Task to carry out: Go through the material below and report how many lines contain "picture". Give only the number.

Material provided:

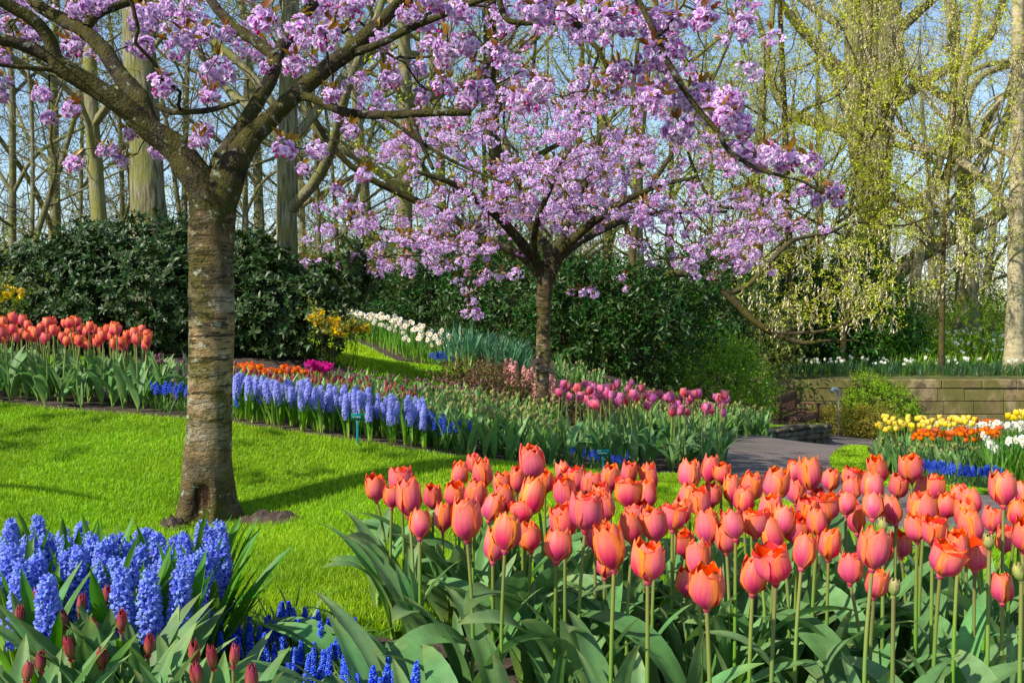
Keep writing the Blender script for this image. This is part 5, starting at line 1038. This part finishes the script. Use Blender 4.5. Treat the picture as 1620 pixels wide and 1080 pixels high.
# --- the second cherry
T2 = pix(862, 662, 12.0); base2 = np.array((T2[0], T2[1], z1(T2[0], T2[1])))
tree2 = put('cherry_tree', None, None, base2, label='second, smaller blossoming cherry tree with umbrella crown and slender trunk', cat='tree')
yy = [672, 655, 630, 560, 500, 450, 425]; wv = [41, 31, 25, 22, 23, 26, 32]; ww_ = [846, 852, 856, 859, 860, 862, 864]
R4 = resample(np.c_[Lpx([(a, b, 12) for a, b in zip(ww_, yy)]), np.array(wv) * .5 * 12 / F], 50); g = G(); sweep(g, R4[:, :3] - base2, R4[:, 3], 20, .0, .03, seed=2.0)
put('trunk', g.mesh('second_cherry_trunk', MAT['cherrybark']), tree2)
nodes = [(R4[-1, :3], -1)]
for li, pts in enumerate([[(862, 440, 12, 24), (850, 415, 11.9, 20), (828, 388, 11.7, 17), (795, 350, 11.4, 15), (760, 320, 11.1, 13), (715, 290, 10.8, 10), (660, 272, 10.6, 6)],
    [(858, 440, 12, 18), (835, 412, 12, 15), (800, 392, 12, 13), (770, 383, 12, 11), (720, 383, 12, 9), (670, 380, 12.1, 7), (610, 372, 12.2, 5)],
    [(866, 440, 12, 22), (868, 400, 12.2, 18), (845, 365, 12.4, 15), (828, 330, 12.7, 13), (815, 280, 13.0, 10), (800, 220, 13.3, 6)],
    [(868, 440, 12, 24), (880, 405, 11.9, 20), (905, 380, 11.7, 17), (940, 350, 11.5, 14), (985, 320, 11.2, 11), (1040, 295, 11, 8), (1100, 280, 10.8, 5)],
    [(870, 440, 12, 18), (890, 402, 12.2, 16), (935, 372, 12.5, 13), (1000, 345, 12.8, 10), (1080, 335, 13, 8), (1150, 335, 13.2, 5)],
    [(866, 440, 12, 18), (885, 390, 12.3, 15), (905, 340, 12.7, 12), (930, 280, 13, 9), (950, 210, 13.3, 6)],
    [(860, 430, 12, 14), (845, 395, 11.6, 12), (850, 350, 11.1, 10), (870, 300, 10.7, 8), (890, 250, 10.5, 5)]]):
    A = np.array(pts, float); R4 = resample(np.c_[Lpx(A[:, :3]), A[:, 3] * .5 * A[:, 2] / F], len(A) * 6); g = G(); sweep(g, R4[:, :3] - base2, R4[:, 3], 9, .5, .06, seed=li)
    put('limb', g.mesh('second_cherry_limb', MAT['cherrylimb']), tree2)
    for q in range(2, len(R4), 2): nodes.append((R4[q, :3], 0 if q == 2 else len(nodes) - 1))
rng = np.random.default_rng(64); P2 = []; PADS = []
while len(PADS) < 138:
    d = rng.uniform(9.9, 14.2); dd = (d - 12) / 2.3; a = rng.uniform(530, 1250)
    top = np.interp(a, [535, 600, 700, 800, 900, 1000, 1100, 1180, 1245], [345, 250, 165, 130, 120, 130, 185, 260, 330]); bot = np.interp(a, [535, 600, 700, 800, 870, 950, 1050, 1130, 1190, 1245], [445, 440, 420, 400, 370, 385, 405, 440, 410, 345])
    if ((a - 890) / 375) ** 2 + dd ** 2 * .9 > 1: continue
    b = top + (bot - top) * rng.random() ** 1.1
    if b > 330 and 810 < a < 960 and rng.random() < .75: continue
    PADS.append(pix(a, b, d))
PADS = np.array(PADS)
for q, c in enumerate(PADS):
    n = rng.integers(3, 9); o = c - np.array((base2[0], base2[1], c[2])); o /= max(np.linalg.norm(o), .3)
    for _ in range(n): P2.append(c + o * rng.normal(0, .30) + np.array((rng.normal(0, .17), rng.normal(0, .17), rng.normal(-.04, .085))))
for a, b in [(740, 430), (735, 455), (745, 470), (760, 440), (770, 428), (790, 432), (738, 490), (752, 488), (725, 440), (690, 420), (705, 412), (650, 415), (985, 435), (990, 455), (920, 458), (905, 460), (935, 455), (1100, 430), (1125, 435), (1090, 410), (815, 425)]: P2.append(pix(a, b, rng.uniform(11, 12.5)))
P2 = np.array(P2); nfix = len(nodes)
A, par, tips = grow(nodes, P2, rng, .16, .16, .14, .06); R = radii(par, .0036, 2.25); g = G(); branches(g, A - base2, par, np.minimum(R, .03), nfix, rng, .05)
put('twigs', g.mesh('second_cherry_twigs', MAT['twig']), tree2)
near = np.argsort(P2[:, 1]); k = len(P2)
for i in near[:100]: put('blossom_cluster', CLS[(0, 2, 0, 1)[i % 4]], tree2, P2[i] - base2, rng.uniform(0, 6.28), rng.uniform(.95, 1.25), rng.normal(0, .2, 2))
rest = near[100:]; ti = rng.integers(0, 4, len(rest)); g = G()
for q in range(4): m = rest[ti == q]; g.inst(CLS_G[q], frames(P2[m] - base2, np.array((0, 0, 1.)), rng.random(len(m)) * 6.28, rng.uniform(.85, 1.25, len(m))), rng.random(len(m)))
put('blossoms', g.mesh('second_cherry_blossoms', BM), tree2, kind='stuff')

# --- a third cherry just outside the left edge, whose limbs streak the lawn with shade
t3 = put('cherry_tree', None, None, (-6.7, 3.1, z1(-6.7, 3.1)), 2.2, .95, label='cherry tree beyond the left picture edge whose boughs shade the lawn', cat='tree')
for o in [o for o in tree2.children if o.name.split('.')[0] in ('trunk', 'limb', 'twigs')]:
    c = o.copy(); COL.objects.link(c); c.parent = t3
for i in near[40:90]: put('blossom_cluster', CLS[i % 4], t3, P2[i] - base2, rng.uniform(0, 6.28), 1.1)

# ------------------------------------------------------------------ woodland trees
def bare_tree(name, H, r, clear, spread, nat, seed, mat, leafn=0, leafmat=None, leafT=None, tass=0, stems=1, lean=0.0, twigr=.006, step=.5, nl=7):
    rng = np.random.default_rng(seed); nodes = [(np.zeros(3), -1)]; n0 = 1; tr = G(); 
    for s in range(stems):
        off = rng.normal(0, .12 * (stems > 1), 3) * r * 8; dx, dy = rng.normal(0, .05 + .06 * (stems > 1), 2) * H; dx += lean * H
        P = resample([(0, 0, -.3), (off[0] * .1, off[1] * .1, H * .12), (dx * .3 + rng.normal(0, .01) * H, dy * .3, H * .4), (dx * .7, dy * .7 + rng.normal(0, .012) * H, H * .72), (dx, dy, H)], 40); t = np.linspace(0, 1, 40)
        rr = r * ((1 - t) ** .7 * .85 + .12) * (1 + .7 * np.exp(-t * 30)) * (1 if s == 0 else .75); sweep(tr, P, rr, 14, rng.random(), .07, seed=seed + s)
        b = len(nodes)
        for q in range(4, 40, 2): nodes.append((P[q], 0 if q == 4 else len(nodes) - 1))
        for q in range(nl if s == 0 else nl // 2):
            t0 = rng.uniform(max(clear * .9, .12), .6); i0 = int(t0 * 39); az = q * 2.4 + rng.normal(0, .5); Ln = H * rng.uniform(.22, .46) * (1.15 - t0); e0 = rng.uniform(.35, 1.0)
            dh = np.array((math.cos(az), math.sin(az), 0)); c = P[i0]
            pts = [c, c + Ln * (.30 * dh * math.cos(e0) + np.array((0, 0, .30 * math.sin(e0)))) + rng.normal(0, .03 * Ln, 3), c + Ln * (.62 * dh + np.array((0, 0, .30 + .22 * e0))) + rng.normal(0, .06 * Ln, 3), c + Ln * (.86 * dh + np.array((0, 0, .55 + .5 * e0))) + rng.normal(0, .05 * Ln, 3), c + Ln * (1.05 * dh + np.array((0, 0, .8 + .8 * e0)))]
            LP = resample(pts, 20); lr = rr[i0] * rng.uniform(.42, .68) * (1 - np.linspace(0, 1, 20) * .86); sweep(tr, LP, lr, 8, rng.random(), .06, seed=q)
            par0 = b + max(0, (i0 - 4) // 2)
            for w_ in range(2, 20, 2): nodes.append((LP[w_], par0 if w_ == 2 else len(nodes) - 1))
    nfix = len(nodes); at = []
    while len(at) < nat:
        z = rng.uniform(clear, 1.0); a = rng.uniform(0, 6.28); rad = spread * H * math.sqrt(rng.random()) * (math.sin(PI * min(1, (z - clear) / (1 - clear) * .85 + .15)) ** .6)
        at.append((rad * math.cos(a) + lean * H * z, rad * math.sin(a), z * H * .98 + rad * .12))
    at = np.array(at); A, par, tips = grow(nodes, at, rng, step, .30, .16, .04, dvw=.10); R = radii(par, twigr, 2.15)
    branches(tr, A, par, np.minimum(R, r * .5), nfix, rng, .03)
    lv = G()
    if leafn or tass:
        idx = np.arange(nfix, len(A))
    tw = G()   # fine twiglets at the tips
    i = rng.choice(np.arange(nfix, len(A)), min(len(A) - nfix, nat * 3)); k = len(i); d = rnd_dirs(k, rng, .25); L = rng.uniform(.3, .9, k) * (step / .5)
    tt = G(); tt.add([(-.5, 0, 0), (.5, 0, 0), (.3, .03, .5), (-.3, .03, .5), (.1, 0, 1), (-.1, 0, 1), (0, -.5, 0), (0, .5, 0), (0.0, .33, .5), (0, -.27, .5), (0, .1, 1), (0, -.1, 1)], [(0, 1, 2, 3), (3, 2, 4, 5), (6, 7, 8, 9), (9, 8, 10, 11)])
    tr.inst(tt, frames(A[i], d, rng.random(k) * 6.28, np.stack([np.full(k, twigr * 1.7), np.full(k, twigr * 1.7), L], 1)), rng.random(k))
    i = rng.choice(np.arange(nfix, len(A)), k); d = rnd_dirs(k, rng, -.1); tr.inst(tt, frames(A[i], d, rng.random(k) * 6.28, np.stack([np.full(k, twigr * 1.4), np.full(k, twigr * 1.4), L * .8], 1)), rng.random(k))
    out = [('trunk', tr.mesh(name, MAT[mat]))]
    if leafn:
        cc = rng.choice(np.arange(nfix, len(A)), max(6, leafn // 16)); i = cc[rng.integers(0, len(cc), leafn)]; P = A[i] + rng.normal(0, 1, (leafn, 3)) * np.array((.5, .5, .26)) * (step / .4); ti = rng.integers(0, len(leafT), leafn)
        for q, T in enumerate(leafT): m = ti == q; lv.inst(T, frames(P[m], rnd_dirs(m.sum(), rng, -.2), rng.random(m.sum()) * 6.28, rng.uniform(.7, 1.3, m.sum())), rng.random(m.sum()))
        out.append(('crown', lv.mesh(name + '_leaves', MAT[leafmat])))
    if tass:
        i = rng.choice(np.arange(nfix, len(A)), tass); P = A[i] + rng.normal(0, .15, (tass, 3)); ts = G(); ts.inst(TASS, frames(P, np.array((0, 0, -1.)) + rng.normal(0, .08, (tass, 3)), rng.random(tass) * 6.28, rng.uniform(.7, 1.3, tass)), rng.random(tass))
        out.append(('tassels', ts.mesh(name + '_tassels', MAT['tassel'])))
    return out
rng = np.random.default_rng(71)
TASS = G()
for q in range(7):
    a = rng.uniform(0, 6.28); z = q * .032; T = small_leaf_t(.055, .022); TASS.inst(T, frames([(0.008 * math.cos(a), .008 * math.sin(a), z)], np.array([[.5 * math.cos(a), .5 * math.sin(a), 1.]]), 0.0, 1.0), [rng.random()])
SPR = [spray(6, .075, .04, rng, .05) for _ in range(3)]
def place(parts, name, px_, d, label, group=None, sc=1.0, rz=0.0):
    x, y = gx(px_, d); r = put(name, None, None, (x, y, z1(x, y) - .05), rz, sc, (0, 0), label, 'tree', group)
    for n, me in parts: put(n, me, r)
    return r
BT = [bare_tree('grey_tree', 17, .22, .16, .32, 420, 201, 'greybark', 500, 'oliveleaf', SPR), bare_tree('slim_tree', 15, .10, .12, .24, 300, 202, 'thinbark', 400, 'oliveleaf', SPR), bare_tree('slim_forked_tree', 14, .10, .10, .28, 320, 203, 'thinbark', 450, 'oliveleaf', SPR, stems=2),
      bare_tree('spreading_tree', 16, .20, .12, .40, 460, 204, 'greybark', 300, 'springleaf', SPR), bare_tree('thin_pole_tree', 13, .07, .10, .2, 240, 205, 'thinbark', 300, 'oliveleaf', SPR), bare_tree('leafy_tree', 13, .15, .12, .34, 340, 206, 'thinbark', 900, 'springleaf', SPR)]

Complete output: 2